Cryptographic weakness on Debian systems Posted May 13, 2008 21:15 UTC (Tue) by lambda (subscriber, #40735) [Link] No,
You can check the documentation in
Cryptographic weakness on Debian systems Posted May 14, 2008 8:16 UTC (Wed) by Ross (subscriber, #4065) [Link] The level of entropy would be essentially zero. Memory starts out as zeroed at process creation time. It may end up being recycled internally to the same process, but that would be very predictable. I suppose you could have some situation like: x = malloc(10); memcpy(x, randsrc, 10); free(x); y = malloc(10); /* we just happen to get the same memory */ could cause the situation as described, but that would be a horrible bug -- there is no guarantee that y wouldn't be all zeros anyway. I don't think that's what happened here though. From other comments I think it may be the case that the zeroed buffer contained real entropy, but possibly not filling the whole thing, thus reading it causes reads of uninitialized bytes. It could also be that the entropy in the buffer was generated using an uninitialized variable somewhere (any result of a calculation with uninitialized values must be treated as if it results in uninitialized values). I look forward to someone doing a more in-depth inspection of this code -- it should be made clear exactly how the entropy is gathered and passed around, and there should be no uninitialized values stored or read from the buffer. Adding initializations at random points in the code is not the way to write secure software.

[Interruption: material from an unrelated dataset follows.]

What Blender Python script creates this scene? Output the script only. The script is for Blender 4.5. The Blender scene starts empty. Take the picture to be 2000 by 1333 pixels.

Cryptographic weakness on Debian systems Posted May 15, 2008 2:22 UTC (Thu) by Ross (subscriber, #4065) [Link] I don't think it was completely uninitialized. If it is, then it was a really bad idea, as there should be no expectation that it have any useful entropy any more than you should expect it to be filled with zeros. Plus, a C program which does that is buggy -- you can't read memory you haven't initialized. Sure it mostly worked, but it is still a bug. (Not that any of that excuses the "fix" applied.)